In Darren Harper’s delicate and optimistic ‘Paths’, textured electronics lie in and amongst the music’s chiming foliage. Spring-sweet sounds are here, a thawing is taking place, and this melting heralds the arrival of enveloping and overlapping chimes, leaping over one another and bumping into each other. In the recording, branches crackle and crystals of ice splinter; when new shoots appear, streams are no longer frozen. Water can flow. Paths is paper-thin music, and because of that, its water does indeed flow. Electronics fit in instantly, and they’re unobtrusive enough to blend in without the need for a second glance.
Created with a modular synthesizer and effects pedals, Paths is an au naturel record that encompasses and symbolizes nature. It always finds a way to renew; there’s always a route to take. Here, mistakes are cherished and accepted as part of the growing process, an essential part of its development. Stones and sediment can block the flow, and the same is true of adversity, which can either crush or empower. It gives us all a chance to find another solution. When those notes come, they come in a rush, and they’re able to make a path when all roads appeared to be dead ends. This river is a smooth one, cutting with ease through an area of bright, twinkling sound.
Described as an album of ‘missteps and error, a process of understanding and unfolding’, the music nevertheless finds its way.
Progress can only be made through mistakes. Perhaps it had to go through this – to go down this path – in order to learn, grow, and find its true self.

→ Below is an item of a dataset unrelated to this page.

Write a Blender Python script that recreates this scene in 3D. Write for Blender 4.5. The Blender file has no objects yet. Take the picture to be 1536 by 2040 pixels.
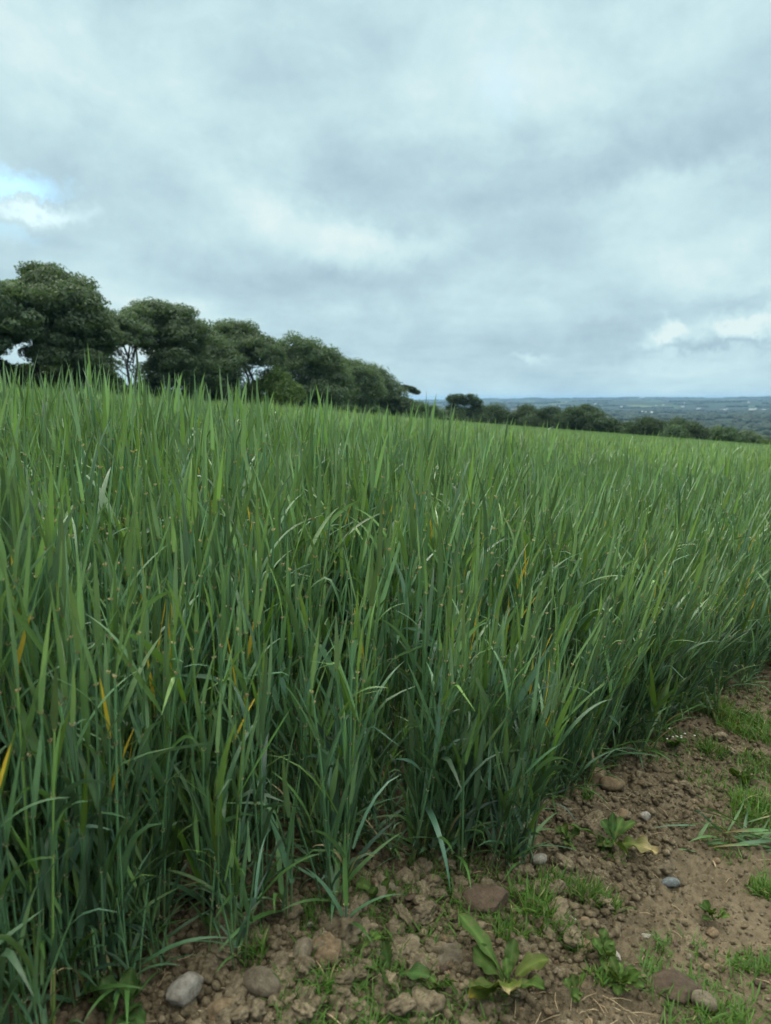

As a leaf unfolds when drenched in droplets of rain and exposed to slivers of sunshine, so too does the music unfold; from a closed and cupped palm to an open one. A branch, sitting at the entrance to the forest, bends back to welcome its new visitors with evolving melodies and a hint of sci-fi synth from 1986, around the time of Flight of the Navigator. Containing a pacifying, benevolent synth, there’s a feeling of unabashed freedom within. You can picture yourself flying over Florida and the Everglades in a sleek UFO, up and down the coast, but instead of listening to The Beach Boys and their classic I Get Around , the starship plays ambient music.
Variety is another important element in Paths , but whatever its sound and wherever it roams, the relaxed feel of an overarching lullaby stays the same. An inflatable, almost-weightless tone permeates the record, giving it a bountiful life and pumping it with the oxygen of optimism. These leaves don’t fall. And despite the rising note-tally, Harper moulds an album that’s both busy and expansive. Every track is different, containing a different elemental property, and yet they’re all connected to its periodic table. Some hide among trees, half-tones peeking out from behind a trunk; others glisten as if on a silver lake.
Deeper tones rest like slumbering creatures on the ocean floor, while its lower drones are seismic, gliding like an orca through the deep. The ocean’s shimmers and glints are caught as light pierces through water.
As above, so below.
Somehow, Harper’s album is at one with nature. Ultimately, though, it’s an album with a heart set on the emergence of Spring. On closer ‘Shadow of Spring’, the birds greet the new season, the late thawing of a cold March seeping into the warmer drifts of early April air and bunnies and chocolate and Easter, chirping in tune with the chimes, recording nature’s song. Just like Spring, Harper’s paths lead to new life.